In the fourth and fifth Elementa, Mengoli developed “a rigorous basis for the logarithm on the model of the Eudoxian definitions of equality and inequality for reals” (Whiteside, pp. 192-3). He “set out a purely arithmetic theory of logarithms; having given a definition of the logarithmic ratio similar to Euclid's definition of ratio between magnitudes; he then extended Euclid's book V to encompass his own logarithmic ratio. Mengoli also did significant work in logarithmic series (thirteen years before N. Mercator published his ‘Logarithmotechnia’)” (DSB). The series expansion for the logarithm was apparently included at the last minute, as it appears in the introduction (appendix: pp. 73-75).
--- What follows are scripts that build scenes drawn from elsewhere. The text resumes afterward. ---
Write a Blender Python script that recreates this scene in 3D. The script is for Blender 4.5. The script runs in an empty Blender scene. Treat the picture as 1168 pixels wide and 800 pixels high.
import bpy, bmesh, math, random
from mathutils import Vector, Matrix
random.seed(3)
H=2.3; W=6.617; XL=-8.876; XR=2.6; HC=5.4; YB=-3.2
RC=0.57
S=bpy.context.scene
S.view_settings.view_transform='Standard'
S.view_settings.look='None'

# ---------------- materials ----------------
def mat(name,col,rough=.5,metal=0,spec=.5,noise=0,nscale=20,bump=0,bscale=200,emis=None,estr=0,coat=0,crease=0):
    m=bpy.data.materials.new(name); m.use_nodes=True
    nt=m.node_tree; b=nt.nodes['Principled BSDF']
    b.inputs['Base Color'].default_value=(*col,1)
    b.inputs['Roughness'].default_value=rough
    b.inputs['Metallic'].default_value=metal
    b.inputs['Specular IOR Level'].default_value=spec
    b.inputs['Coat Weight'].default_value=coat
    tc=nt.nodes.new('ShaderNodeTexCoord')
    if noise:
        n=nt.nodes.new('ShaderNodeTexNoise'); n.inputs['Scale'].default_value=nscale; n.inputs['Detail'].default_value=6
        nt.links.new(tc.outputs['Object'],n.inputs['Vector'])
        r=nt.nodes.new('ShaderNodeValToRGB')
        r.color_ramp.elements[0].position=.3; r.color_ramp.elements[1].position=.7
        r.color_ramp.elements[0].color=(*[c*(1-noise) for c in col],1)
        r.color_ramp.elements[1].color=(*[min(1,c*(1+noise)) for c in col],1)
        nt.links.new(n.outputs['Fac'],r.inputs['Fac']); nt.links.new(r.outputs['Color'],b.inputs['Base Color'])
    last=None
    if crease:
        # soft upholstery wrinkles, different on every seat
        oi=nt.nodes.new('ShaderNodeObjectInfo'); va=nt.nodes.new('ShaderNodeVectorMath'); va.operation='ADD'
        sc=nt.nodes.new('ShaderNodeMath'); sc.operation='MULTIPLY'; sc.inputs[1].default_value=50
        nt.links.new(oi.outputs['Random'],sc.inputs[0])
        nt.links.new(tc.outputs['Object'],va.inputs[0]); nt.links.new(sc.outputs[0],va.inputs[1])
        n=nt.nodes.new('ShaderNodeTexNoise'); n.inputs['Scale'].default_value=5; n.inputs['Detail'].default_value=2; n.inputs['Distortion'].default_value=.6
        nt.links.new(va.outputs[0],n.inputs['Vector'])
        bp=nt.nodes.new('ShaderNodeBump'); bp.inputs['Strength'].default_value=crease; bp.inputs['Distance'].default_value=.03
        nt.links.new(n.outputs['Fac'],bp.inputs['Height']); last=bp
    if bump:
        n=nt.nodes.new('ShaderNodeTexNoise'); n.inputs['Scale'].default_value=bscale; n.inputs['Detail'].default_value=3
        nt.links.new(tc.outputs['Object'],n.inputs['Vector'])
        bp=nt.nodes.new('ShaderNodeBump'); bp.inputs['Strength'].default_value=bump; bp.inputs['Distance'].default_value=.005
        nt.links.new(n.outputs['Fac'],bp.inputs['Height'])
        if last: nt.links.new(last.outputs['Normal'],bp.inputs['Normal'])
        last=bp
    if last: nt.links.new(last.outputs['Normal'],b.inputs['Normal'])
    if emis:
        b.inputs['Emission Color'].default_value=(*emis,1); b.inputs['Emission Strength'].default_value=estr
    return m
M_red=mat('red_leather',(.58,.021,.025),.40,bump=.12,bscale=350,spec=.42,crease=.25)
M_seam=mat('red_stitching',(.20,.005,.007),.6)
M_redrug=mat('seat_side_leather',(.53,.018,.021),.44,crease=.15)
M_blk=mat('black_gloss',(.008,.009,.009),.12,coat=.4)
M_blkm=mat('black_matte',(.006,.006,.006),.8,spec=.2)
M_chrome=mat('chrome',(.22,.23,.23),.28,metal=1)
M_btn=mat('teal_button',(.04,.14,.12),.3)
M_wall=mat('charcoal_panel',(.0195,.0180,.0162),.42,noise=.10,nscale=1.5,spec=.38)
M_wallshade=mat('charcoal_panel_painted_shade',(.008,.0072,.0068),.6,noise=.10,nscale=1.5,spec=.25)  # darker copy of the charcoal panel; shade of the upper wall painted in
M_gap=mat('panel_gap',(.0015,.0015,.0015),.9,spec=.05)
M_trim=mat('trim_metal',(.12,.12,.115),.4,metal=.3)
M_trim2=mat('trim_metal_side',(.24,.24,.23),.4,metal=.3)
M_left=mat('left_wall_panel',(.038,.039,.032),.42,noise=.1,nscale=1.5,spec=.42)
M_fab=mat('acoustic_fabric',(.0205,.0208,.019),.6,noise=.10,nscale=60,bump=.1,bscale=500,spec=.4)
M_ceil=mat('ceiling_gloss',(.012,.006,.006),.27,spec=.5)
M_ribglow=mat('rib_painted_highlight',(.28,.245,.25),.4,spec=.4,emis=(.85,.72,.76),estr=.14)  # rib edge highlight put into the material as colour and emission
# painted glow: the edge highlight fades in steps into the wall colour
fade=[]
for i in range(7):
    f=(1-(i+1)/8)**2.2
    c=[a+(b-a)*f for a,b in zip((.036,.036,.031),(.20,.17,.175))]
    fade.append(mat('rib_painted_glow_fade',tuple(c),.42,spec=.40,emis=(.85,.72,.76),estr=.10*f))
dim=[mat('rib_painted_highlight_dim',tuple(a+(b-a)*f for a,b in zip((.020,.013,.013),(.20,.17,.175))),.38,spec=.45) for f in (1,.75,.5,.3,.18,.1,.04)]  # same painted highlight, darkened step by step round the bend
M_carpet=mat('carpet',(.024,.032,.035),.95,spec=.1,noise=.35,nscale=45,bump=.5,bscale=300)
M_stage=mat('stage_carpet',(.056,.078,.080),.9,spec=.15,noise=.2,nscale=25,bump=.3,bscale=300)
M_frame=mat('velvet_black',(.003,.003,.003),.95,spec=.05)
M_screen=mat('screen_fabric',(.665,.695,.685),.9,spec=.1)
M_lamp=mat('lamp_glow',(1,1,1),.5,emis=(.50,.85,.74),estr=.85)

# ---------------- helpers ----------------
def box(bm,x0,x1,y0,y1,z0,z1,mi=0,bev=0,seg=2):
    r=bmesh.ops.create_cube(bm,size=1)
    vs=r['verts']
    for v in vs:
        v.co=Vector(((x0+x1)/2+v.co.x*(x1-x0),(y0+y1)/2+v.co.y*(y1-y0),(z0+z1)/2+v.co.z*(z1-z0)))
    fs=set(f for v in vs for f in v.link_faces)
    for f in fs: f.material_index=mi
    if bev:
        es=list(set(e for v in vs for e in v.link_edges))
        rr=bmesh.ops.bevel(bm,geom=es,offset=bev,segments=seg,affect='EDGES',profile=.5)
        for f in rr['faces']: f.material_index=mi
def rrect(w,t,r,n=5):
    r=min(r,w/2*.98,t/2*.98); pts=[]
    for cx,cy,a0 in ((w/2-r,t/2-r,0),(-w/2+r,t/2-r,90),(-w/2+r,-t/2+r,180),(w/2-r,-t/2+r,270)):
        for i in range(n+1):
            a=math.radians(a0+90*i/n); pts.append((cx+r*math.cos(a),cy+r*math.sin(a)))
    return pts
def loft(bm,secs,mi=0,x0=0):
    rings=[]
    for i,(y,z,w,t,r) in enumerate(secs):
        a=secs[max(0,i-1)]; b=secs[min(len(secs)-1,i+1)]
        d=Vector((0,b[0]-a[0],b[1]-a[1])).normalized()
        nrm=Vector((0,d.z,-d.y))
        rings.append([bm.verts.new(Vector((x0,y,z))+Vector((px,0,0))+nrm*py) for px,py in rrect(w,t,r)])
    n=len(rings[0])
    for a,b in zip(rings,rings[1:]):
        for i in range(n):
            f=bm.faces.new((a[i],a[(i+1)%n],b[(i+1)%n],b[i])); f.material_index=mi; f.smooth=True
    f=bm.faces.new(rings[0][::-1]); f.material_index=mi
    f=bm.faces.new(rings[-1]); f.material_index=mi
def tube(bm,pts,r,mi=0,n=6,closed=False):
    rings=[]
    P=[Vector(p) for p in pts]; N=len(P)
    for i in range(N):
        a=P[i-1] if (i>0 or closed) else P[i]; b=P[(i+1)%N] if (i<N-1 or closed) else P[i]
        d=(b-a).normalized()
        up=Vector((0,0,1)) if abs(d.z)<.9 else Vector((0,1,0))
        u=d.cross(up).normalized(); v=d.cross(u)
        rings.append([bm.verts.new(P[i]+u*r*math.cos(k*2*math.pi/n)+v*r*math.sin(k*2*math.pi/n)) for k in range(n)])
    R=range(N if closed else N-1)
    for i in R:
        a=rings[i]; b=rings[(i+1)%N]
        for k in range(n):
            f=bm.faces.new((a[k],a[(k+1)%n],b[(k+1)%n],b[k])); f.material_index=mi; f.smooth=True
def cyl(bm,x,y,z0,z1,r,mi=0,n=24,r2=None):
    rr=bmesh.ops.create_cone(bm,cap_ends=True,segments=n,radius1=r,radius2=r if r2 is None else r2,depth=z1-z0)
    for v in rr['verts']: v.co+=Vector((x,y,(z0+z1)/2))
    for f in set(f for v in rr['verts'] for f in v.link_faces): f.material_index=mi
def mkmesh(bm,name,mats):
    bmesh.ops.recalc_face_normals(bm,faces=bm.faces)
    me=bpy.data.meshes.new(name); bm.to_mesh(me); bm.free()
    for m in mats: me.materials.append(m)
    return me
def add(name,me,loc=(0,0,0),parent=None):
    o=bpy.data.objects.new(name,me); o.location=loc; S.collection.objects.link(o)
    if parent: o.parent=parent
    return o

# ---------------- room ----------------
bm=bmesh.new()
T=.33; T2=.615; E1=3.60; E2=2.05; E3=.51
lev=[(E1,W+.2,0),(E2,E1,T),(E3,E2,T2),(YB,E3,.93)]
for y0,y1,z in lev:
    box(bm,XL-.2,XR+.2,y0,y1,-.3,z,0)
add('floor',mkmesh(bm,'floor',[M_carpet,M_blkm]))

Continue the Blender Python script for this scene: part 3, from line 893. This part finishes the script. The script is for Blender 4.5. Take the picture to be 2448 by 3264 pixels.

“Finally, the sixth Elementum, De innumerabilibus quadraturis, involves calculating the quadratures of curves that correspond to functions represented by y = xs(1 – x)p-s [where p and s are non-negative integers]. Mengoli does this by using the theory of quasi proportions explained in the Elementum tertium” (Massa, p. 260). “The triangular table of quadratures that Mengoli constructed could be extended indefinitely. He knew the value of these quadratures and looked for a rule that allowed him to associate any geometric figure to an algebraic expression. Putting these expressions in the table with the appropriate coefficients, the quadratures of the new curves were given. He classified the curves that determine them into three types and studied the properties of each group, again using the theory of quasi proportions” (Massa Esteve, p. 110).

“In spite of these innovations, Mengoli was scarcely understood. In a letter to Collins, Isaac Barrow said that Mengoli’s style was harder than Arabic, and that if Mengoli had found something new, he did not have the time to investigate it. Even though his reputation was strong during his lifetime, it seems that Mengoli died isolated and ignored. The reasons for this are not clear. It is possible that his complex and confusing writing style and the complicated nature of his notation made his works too hard to read; perhaps, for this reason, he had no followers. It is equally possible that his introduction of algebra into geometry failed to accord with the prevailing mathematical practice of the 17th century” (Massa, p. 278).

Riccardi I (2), 150 (this copy). R. Massa, ‘Mengoli on “quasi proportions”,’ Historia Mathematica 24 (1997), pp. 257-80; R. Massa Esteve, ‘Algebra and geometry in Pietro Mengoli (1625-1686),” Historia Mathematica 33 (2006), pp. 81-112; D. T. Whiteside, ‘Patterns of mathematical thought in the late seventeenth century,’ Archive for History of Exact Sciences 1 (1961), pp. 179-388.

4to (198 x 147 mm), cContemporary Italian vellum. Provenance: Ex libris of the Biblioteca Riccardi to front pastedown, pp. 80; 392 pp. Internally clean and crisp, a fine and unsophisticated copy. Riccardi I (2), 150. Very rare: OCLC records just one copy in the US (New York Public Library).